Beijing : As atrocities against Uyghur Muslims in China continue, Chinese authorities in Xinjiang Uyghur Autonomous Region (XUAR), have now detained hundreds of Muslim Imams, according to an Uyghur linguist in exile.
The detention of Imams has created an atmosphere in which Uyghurs are ‘afraid of dying’, as there will be no one to oversee their funeral rites, reported Radio Free Asia.
Abduweli Ayup, a Norway-based activist associated with International Cities of Refuge Network (ICORN), informed that interviews with Uyghurs from the Xinjiang region have revealed that at least 613 imams were swept up in a campaign of extralegal incarceration that has seen up to 1.8 million Uyghurs and other Muslim minorities held in a vast network of internment camps in the region since early 2017.
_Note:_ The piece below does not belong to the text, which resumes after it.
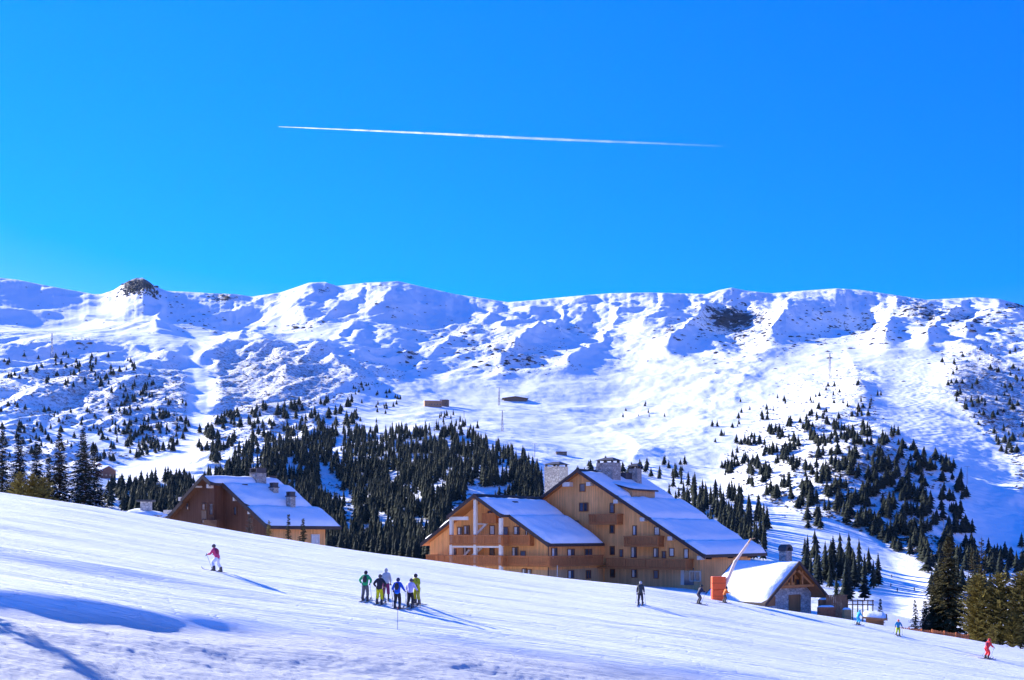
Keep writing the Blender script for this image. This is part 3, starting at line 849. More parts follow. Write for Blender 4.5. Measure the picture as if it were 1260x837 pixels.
# ---- near conifers, branch by branch
def conifer(h, seed, base_r, fol, snowy=0.0, bushy=False, whorl=.30, dens=1.0):
    """returns trunk MB, needles MB, snow MB in local coordinates"""
    r = random.Random(seed)
    tr = MB(); ne = MB(); sn = MB()
    pts = [(r.uniform(-.03, .03)*h*.2, r.uniform(-.03, .03)*h*.2, h*i/6) for i in range(7)]
    pts[0] = (0, 0, -.6); pts[6] = (0, 0, h)
    tr.tube(pts, [h*.016*(1-i/6)+.012 for i in range(7)], 7)
    z = h*(.03 if bushy else .05)
    while z < h*.985:
        f = z/h
        if bushy: R_ = base_r*(math.sin(math.pi*min(1, .22+.78*f))**.8*.9+.08)
        else: R_ = base_r*(1-f)**.82 + .10
        R_ *= r.uniform(.8, 1.12)
        nb = max(4, int((7 if not bushy else 8)*dens*(1-.35*f)))
        a0 = r.uniform(0, 6)
        for b in range(nb):
            if r.random() < .10: continue
            a = a0+2*math.pi*b/nb+r.uniform(-.3, .3)
            Lb = R_*r.uniform(.62, 1.18)
            up = r.uniform(.25, .7) if (bushy or f > .8) else r.uniform(-.12, .18)
            droop = (-.10 if bushy else -.32)*Lb
            zz = z+r.uniform(-.5, .5)*whorl
            def pt(t):
                return Vector((math.cos(a)*Lb*t, math.sin(a)*Lb*t, zz+up*Lb*t+droop*t*t+(.12*Lb*t**3 if not bushy else .1*Lb*t)))
            if Lb > .5: tr.tube([pt(0), pt(.5), pt(.85)], [.03, .02, .008], 3, cap=False)
            n = max(3, int(Lb/.17))
            side = Vector((-math.sin(a), math.cos(a), 0))
            for k in range(n):
                t = .18+.82*(k+r.random()*.6)/n
                p = pt(t); d = (pt(min(1, t+.1))-pt(t-.1)).normalized()
                tl = (.20+.30*(1-t))*min(1.2, .45+Lb*.38)
                for sgn in (-1, 1):
                    dd = (d*r.uniform(.5, .9)+side*sgn*r.uniform(.6, 1.0)+Vector((0, 0, r.uniform(-.45, .1) if not bushy else r.uniform(0, .6)))).normalized()
                    wv = dd.cross(Vector((0, 0, 1)))
                    if wv.length < .1: wv = Vector((1, 0, 0))
                    wv = wv.normalized()*tl*.24; tw = Vector((0, 0, r.uniform(-.06, .06)))
                    q = p+dd*tl*.45
                    ne.add([p, q+wv+tw, p+dd*tl, q-wv-tw], [(0, 1, 2, 3)])
                    if snowy and r.random() < snowy and dd.z > -.6 and f < .93:
                        u = Vector((0, 0, .035))
                        sn.add([p+u, q+wv*1.25+u*1.6+tw, p+dd*tl*.8+u, q-wv*1.25+u*1.6-tw], [(0, 1, 2, 3)])
                # hanging twiglet
                if not bushy and r.random() < .55:
                    dd = Vector((r.uniform(-.3, .3), r.uniform(-.3, .3), -1)).normalized()
                    wv = side*tl*.18
                    ne.add([p, p+dd*tl*.4+wv, p+dd*tl*.8, p+dd*tl*.4-wv], [(0, 1, 2, 3)])
            ne.add([pt(.88)+side*.05, pt(.88)-side*.05, pt(1.0)+Vector((0, 0, .02))*1], [(0, 1, 2)])
        z += whorl*(1.0-.45*f)*r.uniform(.8, 1.2)
    ne.add([(-.05, 0, h*.93), (.05, 0, h*.93), (0, 0, h*1.02)], [(0, 1, 2)])
    ne.add([(0, -.05, h*.93), (0, .05, h*.93), (0, 0, h*1.02)], [(0, 1, 2)])
    return tr, ne, sn
_cache = {}
def place_conifer(key, args, loc, rz, sc, label, group=None, fol=None, name='spruce_tree'):
    if key not in _cache:
        tr, ne, sn = conifer(*args[0], **args[1])
        _cache[key] = (tr.mesh('trunk', BARK), ne.mesh('crown', fol or NEEDLE), sn.mesh('snow_on_branches', SNOW_ROOF) if sn.f else None)
    t, n, s = _cache[key]
    root = thing(name, loc, rz, label, 'tree', group)
    root.scale = (sc, sc, sc)
    for nm, me in (('trunk', t), ('crown', n), ('snow_on_branches', s)):
        if me is None: continue
        o = bpy.data.objects.new(nm, me); COL.objects.link(o); o.parent = root
        if nm == 'snow_on_branches': o['kind'] = 'stuff'
        if nm == 'crown' and fol: 
            o.material_slots[0].link = 'OBJECT'; o.material_slots[0].material = fol
    return root
def near_tree(px, toprow, Y, key, args, h, rz, label, group=None, fol=None, baserow=None, name='spruce_tree'):
    """tree standing at distance Y in photo column px whose top reaches toprow"""
    X = U(px)*Y
    gz = nz(X, Y)
    top = (HOR-toprow)/FPX*Y
    sc = (top-gz)/h
    return place_conifer(key, args, (X, Y, gz-.1), rz, sc, label, group, fol, name)
A = ((11.0, 1, 3.0, None), dict(snowy=.22, dens=1.35, whorl=.26))
B = ((11.0, 2, 2.5, None), dict(snowy=.2, dens=1.35, whorl=.26))
Cc = ((11.0, 3, 2.7, None), dict(snowy=.10))
Bu = ((6.0, 4, 1.9, None), dict(bushy=True, whorl=.30, dens=1.3))
gL = 'spruces at the left edge of the piste'
near_tree(104, 541, 118, 'A', A, 11, .3, 'tall dark snow dusted spruce second from right in the left cluster', gL)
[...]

“We started this search in 2018, around May…and after the interviews finished in November [that year], I found that the most targeted population was religious figures,” said Ayup, speaking at a Thursday webinar hosted by the Washington-based Uyghur Human Rights Project (UHRP) titled ‘Where are the Imams? Evidence for mass detention of Uyghur religious figures.’ Ayup, who has suffered months of detention and torture while imprisoned in 2013-2014 after fighting for social and cultural rights through the promotion of Uyghur-language education, said he had also interviewed at least 16 former camp detainees who said the arrests of imams have upended the Uyghur community in the Xinjiang region.
According to Radio Free Asia, one of the former detainees living in the Netherlands told him that in the Xinjiang capital Urumqi, ‘people have to register and have to wait when somebody dies.’